Widerrufsvorbehalt beim Dienstwagenüberlassungsvertrag

Ein Arbeitgeber kann seinem Arbeitnehmer die Vereinbarung eines Widerrufsrechts bei der Dienstwagenüberlassung nach § 308 Nr. 4 BGB nur dann zumuten, wenn es für den Widerruf einen sachlichen Grund gibt und dieser sachliche Grund bereits in der Änderungsklausel beschrieben ist. Das Widerrufsrecht muss wegen der unsicheren Entwicklung der Arbeitsverhältnisse als Instrument der Anpassung notwendig sein.

BAG, Urt. v. 13.04.2010 – 9 AZR 113/09

Unwirksamkeit eines Aufhebungsvertrages wegen Umgehung von § 613a BGB

Schließt ein Arbeitnehmern mit dem Insolvenzverwalter einen Aufhebungsvertrag und ein Arbeitsverhältnis mit einer Beschäftigungs- und Qualifizierungsgesellschaft für lediglich einen Tag, kann dies wegen Umgehung des § 613a BGB, der die Rechte und Pflichten beim Betriebsübergang regelt, unwirksam sein. Bei der Berechnung der Kündigungsfrist des § 622 Abs. 2 BGB ist eine lediglich eintägige tatsächliche und rechtliche Unterbrechung der Beschäftigung des Arbeitnehmers unschädlich.

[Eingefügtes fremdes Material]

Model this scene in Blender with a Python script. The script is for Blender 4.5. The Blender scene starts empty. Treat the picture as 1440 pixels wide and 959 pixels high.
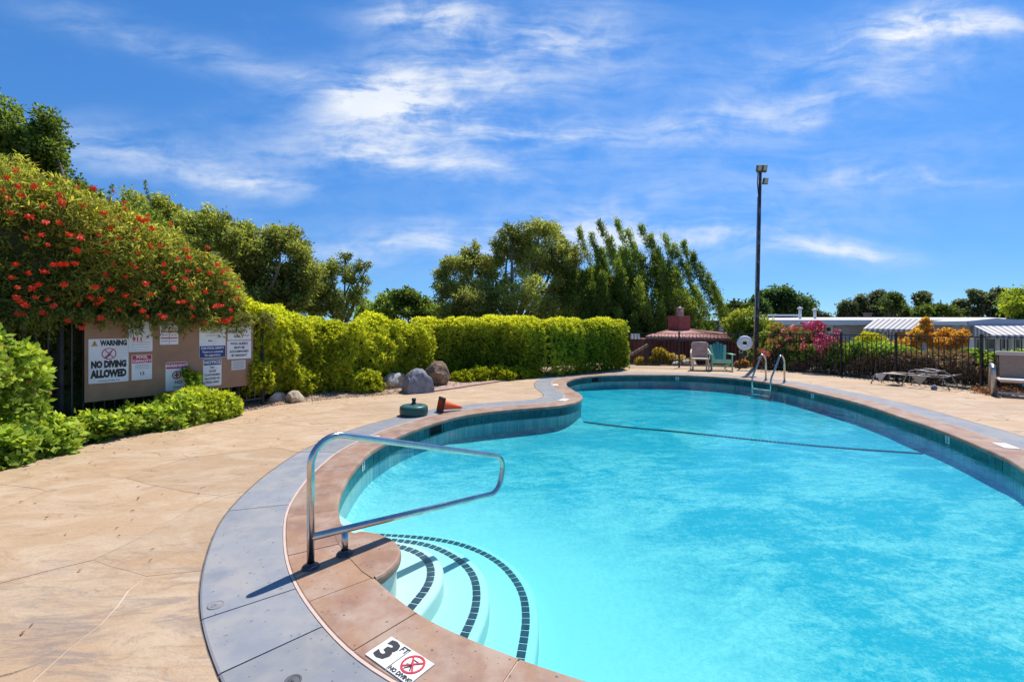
import bpy, bmesh, math, random
import numpy as np
from mathutils import Vector, Matrix
from mathutils.geometry import delaunay_2d_cdt
R = math.radians
rng = np.random.default_rng(7)
random.seed(7)
S = bpy.context.scene
COL = S.collection

# ------------------------------------------------------------------ camera
EYE = 1.52; FPX = 640.0; HOR = 460.0
cam_d = bpy.data.cameras.new('camera'); cam = bpy.data.objects.new('camera', cam_d); COL.objects.link(cam)
cam.location = (0, 0, EYE); cam.rotation_euler = (R(90), 0, 0)
cam_d.sensor_width = 36; cam_d.lens = 16.0
cam_d.shift_y = -(479.5 - HOR) / 1440.0
cam_d.clip_start = 0.05; cam_d.clip_end = 3000
S.camera = cam
S.view_settings.view_transform = 'Standard'; S.view_settings.look = 'None'
S.view_settings.exposure = 0.62; S.view_settings.gamma = 1.0

# ------------------------------------------------------------------ sun + sky
SUN_DIR = Vector((0.56 * math.cos(R(61.5)), 0.83 * math.cos(R(61.5)), math.sin(R(61.5)))).normalized()
sl = bpy.data.lights.new('sun', 'SUN'); sl.energy = 3.7; sl.angle = R(0.55); sl.color = (1.0, 0.955, 0.88)
so = bpy.data.objects.new('sun', sl); COL.objects.link(so)
so.rotation_euler = (-SUN_DIR).to_track_quat('-Z', 'Y').to_euler(); so.location = (8, 12, 30)

W = bpy.data.worlds.new('World'); S.world = W; W.use_nodes = True
wt = W.node_tree; wt.nodes.clear()
class NT:
    """tiny node-expression helper"""
    def __init__(s, t): s.t = t
    def n(s, typ, **kw):
        x = s.t.nodes.new(typ)
        for k, v in kw.items(): setattr(x, k, v)
        return x
    def link(s, a, b): s.t.links.new(a, b)
    def put(s, sock, v):
        if v is None: return
        if isinstance(v, bpy.types.NodeSocket): s.t.links.new(v, sock)
        else: sock.default_value = v
    def m(s, op, a, b=None, c=None, clamp=False):
        x = s.n('ShaderNodeMath', operation=op); x.use_clamp = clamp
        s.put(x.inputs[0], a); s.put(x.inputs[1], b); s.put(x.inputs[2], c)
        return x.outputs[0]
    def v(s, op, a, b=None, scale=None):
        x = s.n('ShaderNodeVectorMath', operation=op)
        s.put(x.inputs[0], a); s.put(x.inputs[1], b)
        if scale is not None: s.put(x.inputs['Scale'], scale)
        return x
    def noise(s, vec, scale, detail=4, rough=.55, dist=0.0, lac=2.0):
        x = s.n('ShaderNodeTexNoise'); s.put(x.inputs['Vector'], vec)
        x.inputs['Scale'].default_value = scale; x.inputs['Detail'].default_value = detail
        x.inputs['Roughness'].default_value = rough; x.inputs['Distortion'].default_value = dist
        x.inputs['Lacunarity'].default_value = lac
        return x.outputs[0]
    def ss(s, x, lo, hi, a=0.0, b=1.0):
        y = s.n('ShaderNodeMapRange', interpolation_type='SMOOTHSTEP')
        s.put(y.inputs[0], x); s.put(y.inputs[1], lo); s.put(y.inputs[2], hi); s.put(y.inputs[3], a); s.put(y.inputs[4], b)
        return y.outputs[0]
    def mix(s, f, a, b, mode='MIX'):
        x = s.n('ShaderNodeMix', data_type='RGBA', blend_type=mode); x.clamp_factor = True
        s.put(x.inputs[0], f); s.put(x.inputs[6], a); s.put(x.inputs[7], b)
        return x.outputs[2]
    def mapping(s, vec, loc=(0, 0, 0), rot=(0, 0, 0), scale=(1, 1, 1), typ='POINT'):
        x = s.n('ShaderNodeMapping', vector_type=typ); s.put(x.inputs[0], vec)
        x.inputs[1].default_value = loc; x.inputs[2].default_value = rot; x.inputs[3].default_value = scale
        return x.outputs[0]
def c4(c): return (c[0], c[1], c[2], 1.0)

w = NT(wt)
sky = w.n('ShaderNodeTexSky', sky_type='NISHITA'); sky.sun_disc = False
sky.sun_elevation = R(61.5); sky.sun_rotation = math.atan2(SUN_DIR.x, SUN_DIR.y)
sky.altitude = 1800; sky.air_density = 1.0; sky.dust_density = 0.0; sky.ozone_density = 3.0
tc = w.n('ShaderNodeTexCoord'); D = tc.outputs['Generated']
sep = w.n('ShaderNodeSeparateXYZ'); w.link(D, sep.inputs[0])
dx, dy, dz = sep.outputs
base_sky = w.mix(1.0, sky.outputs[0], w.mix(w.ss(dz, -.05, .50), (0.30, 0.47, 0.66, 1), (0.375, 0.775, 1.08, 1)), 'MULTIPLY')
# wisps of cirrus, placed by direction
yy = w.m('MAXIMUM', dy, 0.12)
u = w.m('DIVIDE', dx, yy); v_ = w.m('DIVIDE', dz, yy)
cmb = w.n('ShaderNodeCombineXYZ'); w.put(cmb.inputs[0], u); w.put(cmb.inputs[1], v_)
uv = cmb.outputs[0]
warp = w.n('ShaderNodeTexNoise'); w.put(warp.inputs['Vector'], uv); warp.inputs['Scale'].default_value = 3.0; warp.inputs['Detail'].default_value = 5
wv = w.v('SCALE', w.v('SUBTRACT', warp.outputs['Color'], (.5, .5, .5)).outputs[0], scale=0.10).outputs[0]
uvw = w.v('ADD', uv, wv).outputs[0]
blobs = [ # px x, y, rx, ry, rot deg, strength
 (600, 30, 75, 26, -5, .95), (535, 130, 55, 34, 12, 1.0), (640, 120, 200, 60, 12, .60), (590, 232, 130, 20, -6, .72),
 (740, 190, 70, 22, 0, .52), (790, 45, 90, 40, 10, .50), (560, 180, 110, 42, 10, .55), (280, 75, 220, 20, -17, .42), (120, 205, 90, 30, -5, .36),
 (360, 257, 75, 14, -4, .66), (240, 230, 140, 26, -12, .40), (1275, 42, 70, 24, 12, .95), (1395, 42, 60, 16, 6, .88),
 (1180, 130, 210, 26, 9, .36), (960, 185, 190, 24, 6, .42), (1150, 75, 200, 45, 8, .36), (1270, 252, 120, 14, -3, .50),
 (1130, 170, 30, 8, 10, .46), (1190, 352, 75, 12, -4, .66), (800, 330, 330, 34, 3, .52), (590, 340, 150, 16, 4, .40), (1050, 240, 300, 60, 4, .28), (1000, 340, 200, 26, -3, .38)]
acc = None
for (px, py, rx, ry, rot, st) in blobs:
    q = w.mapping(uvw, loc=((px - 720) / 640., (HOR - py) / 640., 0), rot=(0, 0, R(rot)), scale=(rx / 640., ry / 640., 1), typ='TEXTURE')
    q = w.v('MULTIPLY', q, (1, 1, 0)).outputs[0]
    d2 = w.v('DOT_PRODUCT', q, q).outputs['Value']
    g = w.m('MULTIPLY', w.m('EXPONENT', w.m('MULTIPLY', d2, -0.7)), st)
    acc = g if acc is None else w.m('ADD', acc, g)
n1 = w.noise(w.mapping(uvw, rot=(0, 0, R(-12)), scale=(1.0, 4.6, 1)), 3.6, 10, .60, .35)
n2 = w.noise(w.mapping(uvw, rot=(0, 0, R(20)), scale=(1.5, 2.0, 1)), 7.0, 9, .62, .5)
nn = w.m('ADD', w.m('MULTIPLY', n1, 1.25), w.m('MULTIPLY', n2, .55))
dens = w.m('MULTIPLY', acc, w.ss(nn, .58, 1.22))
gen = w.ss(w.noise(w.mapping(D, rot=(0, 0, .5), scale=(1, 2.2, 4)), 2.6, 8, .62), .50, .86, 0, .26)
front = w.ss(dy, 0.0, 0.35)
dens = w.m('ADD', w.m('MULTIPLY', w.m('MINIMUM', dens, .90), front), w.m('MULTIPLY', gen, w.ss(dz, .02, .2)), clamp=True)
cloudcol = w.mix(w.ss(dens, .0, .8), (3.4, 4.3, 5.8, 1), (5.2, 5.5, 5.9, 1))
skyc = w.mix(dens, base_sky, cloudcol)
bg = w.n('ShaderNodeBackground'); w.put(bg.inputs[0], skyc); bg.inputs[1].default_value = 0.112
wo = w.n('ShaderNodeOutputWorld'); w.link(bg.outputs[0], wo.inputs[0])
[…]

LAG Niedersachsen, Urt. v. 10.02.2010 – 7 Sa 779/09

Aufstockung eines Teilzeitvertrages in einen Vollzeitvertrag

Verlangt ein Arbeitnehmer, seinen Teilzeitvertrag in einen Vollzeitvertrag aufzustocken, kann sich der Arbeitgeber im Falle einer Ablehnung nicht darauf berufen, dass er die unternehmerische Entscheidung getroffen habe, grundsätzlich nur Teilzeitkräfte zu beschäftigen. Etwas anderes gilt dann, wenn er diese Entscheidung durch arbeitsplatzbezogene Gründe rechtfertigen kann. Der Arbeitgeber kann sich auch nicht darauf stützen, dass er keine freie Vollzeitstelle zur Verfügung habe, wenn er den Arbeitnehmer trotz seines Teilzeitvertrages tatsächlich über mehrere Jahre hinweg regelmäßig in einem Umfang eingesetzt hat, der über eine Vollzeitstelle weit hinaus geht.